[Start]
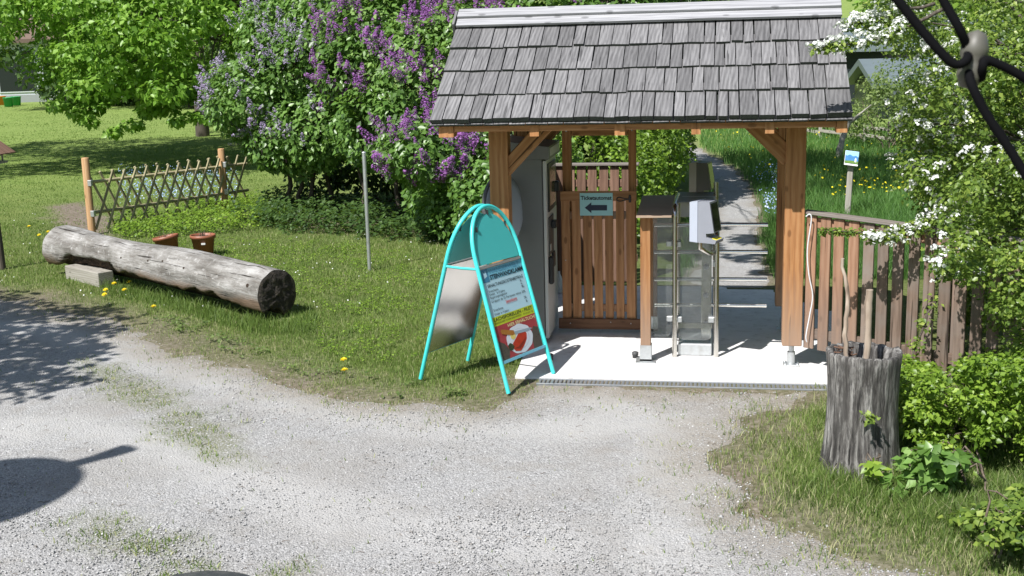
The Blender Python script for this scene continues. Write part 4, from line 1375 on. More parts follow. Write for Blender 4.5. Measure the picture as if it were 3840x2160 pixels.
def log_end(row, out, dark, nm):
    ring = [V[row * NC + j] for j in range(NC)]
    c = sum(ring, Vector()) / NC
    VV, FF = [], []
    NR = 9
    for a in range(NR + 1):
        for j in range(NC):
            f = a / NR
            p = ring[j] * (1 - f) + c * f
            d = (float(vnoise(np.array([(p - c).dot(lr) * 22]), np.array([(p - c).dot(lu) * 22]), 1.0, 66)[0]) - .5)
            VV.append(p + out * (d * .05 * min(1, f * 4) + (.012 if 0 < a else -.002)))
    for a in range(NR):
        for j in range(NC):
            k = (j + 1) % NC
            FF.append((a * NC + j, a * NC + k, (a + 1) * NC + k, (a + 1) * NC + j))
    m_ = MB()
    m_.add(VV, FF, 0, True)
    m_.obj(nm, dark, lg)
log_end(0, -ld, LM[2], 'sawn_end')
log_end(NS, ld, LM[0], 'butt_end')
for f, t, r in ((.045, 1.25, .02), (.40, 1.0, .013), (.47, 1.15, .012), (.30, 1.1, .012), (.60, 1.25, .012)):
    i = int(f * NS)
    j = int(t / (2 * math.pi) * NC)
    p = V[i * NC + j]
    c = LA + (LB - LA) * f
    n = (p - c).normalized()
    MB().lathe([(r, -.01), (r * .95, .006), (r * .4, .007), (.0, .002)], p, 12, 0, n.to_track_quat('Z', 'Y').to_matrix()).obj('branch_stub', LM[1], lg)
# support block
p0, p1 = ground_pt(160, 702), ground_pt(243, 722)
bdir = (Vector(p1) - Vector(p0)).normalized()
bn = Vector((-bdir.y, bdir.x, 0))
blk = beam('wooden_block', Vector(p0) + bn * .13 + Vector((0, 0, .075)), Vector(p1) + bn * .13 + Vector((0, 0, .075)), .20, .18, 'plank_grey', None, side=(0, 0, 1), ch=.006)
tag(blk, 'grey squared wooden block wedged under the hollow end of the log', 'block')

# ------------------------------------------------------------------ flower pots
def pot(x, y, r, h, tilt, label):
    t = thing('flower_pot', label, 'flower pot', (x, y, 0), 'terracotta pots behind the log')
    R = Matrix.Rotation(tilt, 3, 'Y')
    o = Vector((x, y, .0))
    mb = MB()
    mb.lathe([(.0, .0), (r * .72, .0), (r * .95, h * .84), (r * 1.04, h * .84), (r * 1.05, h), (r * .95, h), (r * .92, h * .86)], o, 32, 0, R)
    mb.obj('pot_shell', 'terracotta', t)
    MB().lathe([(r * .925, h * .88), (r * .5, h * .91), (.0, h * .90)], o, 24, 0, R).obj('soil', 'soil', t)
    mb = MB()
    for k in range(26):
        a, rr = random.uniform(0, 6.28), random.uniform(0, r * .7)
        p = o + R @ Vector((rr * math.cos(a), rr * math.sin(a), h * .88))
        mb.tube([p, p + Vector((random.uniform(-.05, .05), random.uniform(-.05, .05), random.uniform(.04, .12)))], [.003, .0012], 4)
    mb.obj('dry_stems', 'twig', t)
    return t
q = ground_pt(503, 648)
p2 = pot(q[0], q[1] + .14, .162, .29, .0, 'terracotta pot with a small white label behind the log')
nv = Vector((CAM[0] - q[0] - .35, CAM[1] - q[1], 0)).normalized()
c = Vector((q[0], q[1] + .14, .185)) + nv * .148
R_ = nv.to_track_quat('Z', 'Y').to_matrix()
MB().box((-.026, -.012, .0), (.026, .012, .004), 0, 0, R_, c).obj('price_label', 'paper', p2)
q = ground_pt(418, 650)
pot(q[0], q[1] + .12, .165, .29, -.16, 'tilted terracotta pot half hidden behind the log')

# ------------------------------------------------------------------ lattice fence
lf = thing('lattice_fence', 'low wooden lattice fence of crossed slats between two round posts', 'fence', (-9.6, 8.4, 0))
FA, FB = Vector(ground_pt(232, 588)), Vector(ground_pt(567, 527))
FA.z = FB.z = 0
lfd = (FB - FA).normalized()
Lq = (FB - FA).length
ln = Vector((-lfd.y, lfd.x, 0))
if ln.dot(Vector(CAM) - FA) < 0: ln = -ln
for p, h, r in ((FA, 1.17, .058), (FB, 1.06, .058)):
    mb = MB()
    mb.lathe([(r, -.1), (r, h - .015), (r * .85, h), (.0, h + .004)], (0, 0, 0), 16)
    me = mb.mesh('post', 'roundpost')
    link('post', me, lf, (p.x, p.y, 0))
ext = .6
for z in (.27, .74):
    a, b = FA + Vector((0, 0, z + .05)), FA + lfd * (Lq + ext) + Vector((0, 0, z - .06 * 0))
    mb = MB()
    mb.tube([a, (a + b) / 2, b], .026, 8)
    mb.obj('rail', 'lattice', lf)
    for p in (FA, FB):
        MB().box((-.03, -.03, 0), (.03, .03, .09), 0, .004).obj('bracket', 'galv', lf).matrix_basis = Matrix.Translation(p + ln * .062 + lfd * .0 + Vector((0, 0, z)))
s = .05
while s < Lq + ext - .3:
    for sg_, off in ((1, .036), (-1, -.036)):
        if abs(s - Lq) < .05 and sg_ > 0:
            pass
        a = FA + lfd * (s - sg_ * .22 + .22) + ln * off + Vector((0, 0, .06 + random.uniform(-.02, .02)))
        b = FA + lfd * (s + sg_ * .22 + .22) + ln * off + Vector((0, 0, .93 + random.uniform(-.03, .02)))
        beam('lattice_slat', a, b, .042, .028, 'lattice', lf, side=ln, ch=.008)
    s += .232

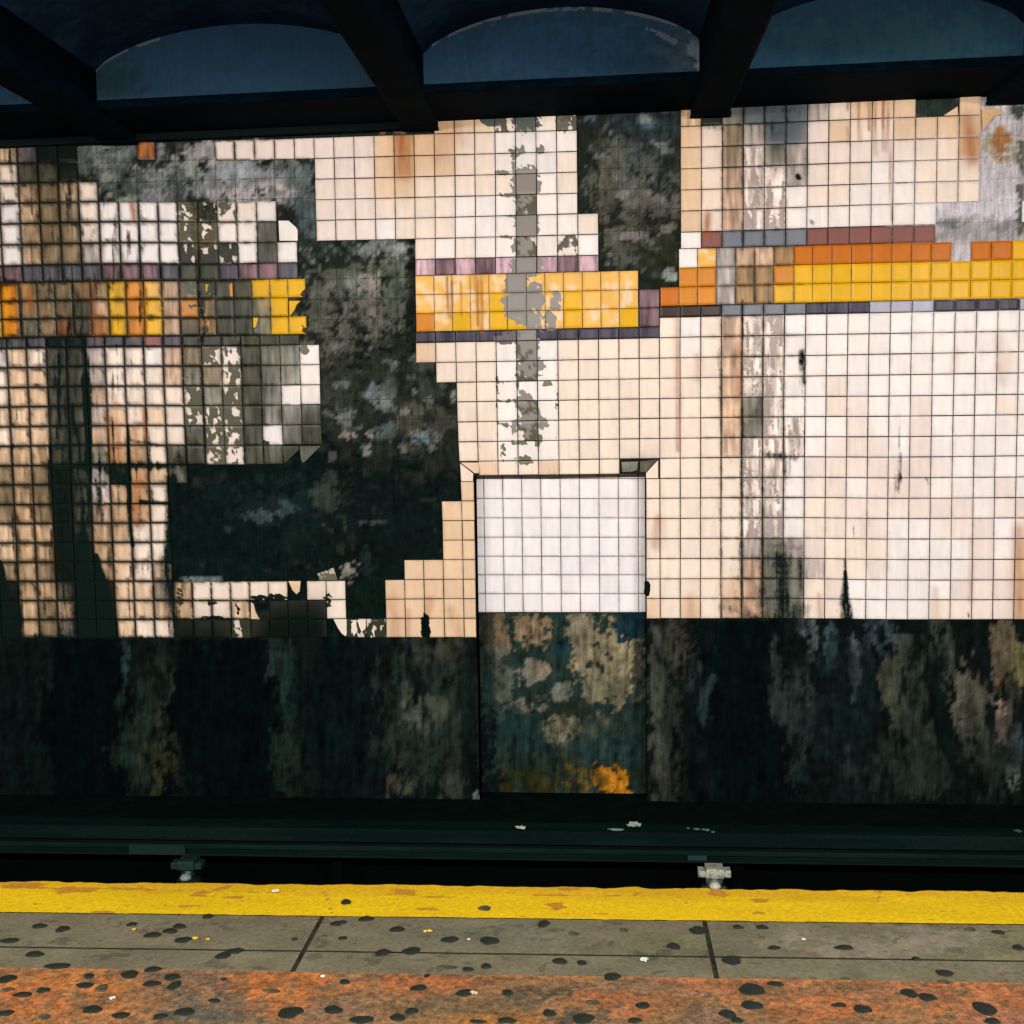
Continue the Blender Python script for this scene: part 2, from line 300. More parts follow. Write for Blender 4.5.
[End]
__THE TASK__. Every entry above should be duplicated exactly. Do not include the images.

__WRITTEN REPLY__.
The Blender Python script for this scene continues. Write part 4, from line 1375 on. More parts follow. Write for Blender 4.5. Measure the picture as if it were 3840x2160 pixels.
def log_end(row, out, dark, nm):
    ring = [V[row * NC + j] for j in range(NC)]
    c = sum(ring, Vector()) / NC
    VV, FF = [], []
    NR = 9
    for a in range(NR + 1):
        for j in range(NC):
            f = a / NR
            p = ring[j] * (1 - f) + c * f
            d = (float(vnoise(np.array([(p - c).dot(lr) * 22]), np.array([(p - c).dot(lu) * 22]), 1.0, 66)[0]) - .5)
            VV.append(p + out * (d * .05 * min(1, f * 4) + (.012 if 0 < a else -.002)))
    for a in range(NR):
        for j in range(NC):
            k = (j + 1) % NC
            FF.append((a * NC + j, a * NC + k, (a + 1) * NC + k, (a + 1) * NC + j))
    m_ = MB()
    m_.add(VV, FF, 0, True)
    m_.obj(nm, dark, lg)
log_end(0, -ld, LM[2], 'sawn_end')
log_end(NS, ld, LM[0], 'butt_end')
for f, t, r in ((.045, 1.25, .02), (.40, 1.0, .013), (.47, 1.15, .012), (.30, 1.1, .012), (.60, 1.25, .012)):
    i = int(f * NS)
    j = int(t / (2 * math.pi) * NC)
    p = V[i * NC + j]
    c = LA + (LB - LA) * f
    n = (p - c).normalized()
    MB().lathe([(r, -.01), (r * .95, .006), (r * .4, .007), (.0, .002)], p, 12, 0, n.to_track_quat('Z', 'Y').to_matrix()).obj('branch_stub', LM[1], lg)
# support block
p0, p1 = ground_pt(160, 702), ground_pt(243, 722)
bdir = (Vector(p1) - Vector(p0)).normalized()
bn = Vector((-bdir.y, bdir.x, 0))
blk = beam('wooden_block', Vector(p0) + bn * .13 + Vector((0, 0, .075)), Vector(p1) + bn * .13 + Vector((0, 0, .075)), .20, .18, 'plank_grey', None, side=(0, 0, 1), ch=.006)
tag(blk, 'grey squared wooden block wedged under the hollow end of the log', 'block')

# ------------------------------------------------------------------ flower pots
def pot(x, y, r, h, tilt, label):
    t = thing('flower_pot', label, 'flower pot', (x, y, 0), 'terracotta pots behind the log')
    R = Matrix.Rotation(tilt, 3, 'Y')
    o = Vector((x, y, .0))
    mb = MB()
    mb.lathe([(.0, .0), (r * .72, .0), (r * .95, h * .84), (r * 1.04, h * .84), (r * 1.05, h), (r * .95, h), (r * .92, h * .86)], o, 32, 0, R)
    mb.obj('pot_shell', 'terracotta', t)
    MB().lathe([(r * .925, h * .88), (r * .5, h * .91), (.0, h * .90)], o, 24, 0, R).obj('soil', 'soil', t)
    mb = MB()
    for k in range(26):
        a, rr = random.uniform(0, 6.28), random.uniform(0, r * .7)
        p = o + R @ Vector((rr * math.cos(a), rr * math.sin(a), h * .88))
        mb.tube([p, p + Vector((random.uniform(-.05, .05), random.uniform(-.05, .05), random.uniform(.04, .12)))], [.003, .0012], 4)
    mb.obj('dry_stems', 'twig', t)
    return t
q = ground_pt(503, 648)
p2 = pot(q[0], q[1] + .14, .162, .29, .0, 'terracotta pot with a small white label behind the log')
nv = Vector((CAM[0] - q[0] - .35, CAM[1] - q[1], 0)).normalized()
c = Vector((q[0], q[1] + .14, .185)) + nv * .148
R_ = nv.to_track_quat('Z', 'Y').to_matrix()
MB().box((-.026, -.012, .0), (.026, .012, .004), 0, 0, R_, c).obj('price_label', 'paper', p2)
q = ground_pt(418, 650)
pot(q[0], q[1] + .12, .165, .29, -.16, 'tilted terracotta pot half hidden behind the log')

# ------------------------------------------------------------------ lattice fence
lf = thing('lattice_fence', 'low wooden lattice fence of crossed slats between two round posts', 'fence', (-9.6, 8.4, 0))
FA, FB = Vector(ground_pt(232, 588)), Vector(ground_pt(567, 527))
FA.z = FB.z = 0
lfd = (FB - FA).normalized()
Lq = (FB - FA).length
ln = Vector((-lfd.y, lfd.x, 0))
if ln.dot(Vector(CAM) - FA) < 0: ln = -ln
for p, h, r in ((FA, 1.17, .058), (FB, 1.06, .058)):
    mb = MB()
    mb.lathe([(r, -.1), (r, h - .015), (r * .85, h), (.0, h + .004)], (0, 0, 0), 16)
    me = mb.mesh('post', 'roundpost')
    link('post', me, lf, (p.x, p.y, 0))
ext = .6
for z in (.27, .74):
    a, b = FA + Vector((0, 0, z + .05)), FA + lfd * (Lq + ext) + Vector((0, 0, z - .06 * 0))
    mb = MB()
    mb.tube([a, (a + b) / 2, b], .026, 8)
    mb.obj('rail', 'lattice', lf)
    for p in (FA, FB):
        MB().box((-.03, -.03, 0), (.03, .03, .09), 0, .004).obj('bracket', 'galv', lf).matrix_basis = Matrix.Translation(p + ln * .062 + lfd * .0 + Vector((0, 0, z)))
s = .05
while s < Lq + ext - .3:
    for sg_, off in ((1, .036), (-1, -.036)):
        if abs(s - Lq) < .05 and sg_ > 0:
            pass
        a = FA + lfd * (s - sg_ * .22 + .22) + ln * off + Vector((0, 0, .06 + random.uniform(-.02, .02)))
        b = FA + lfd * (s + sg_ * .22 + .22) + ln * off + Vector((0, 0, .93 + random.uniform(-.03, .02)))
        beam('lattice_slat', a, b, .042, .028, 'lattice', lf, side=ln, ch=.008)
    s += .232

Continue the Blender Python script for this scene: part 2, from line 300. More parts follow. Write for Blender 4.5.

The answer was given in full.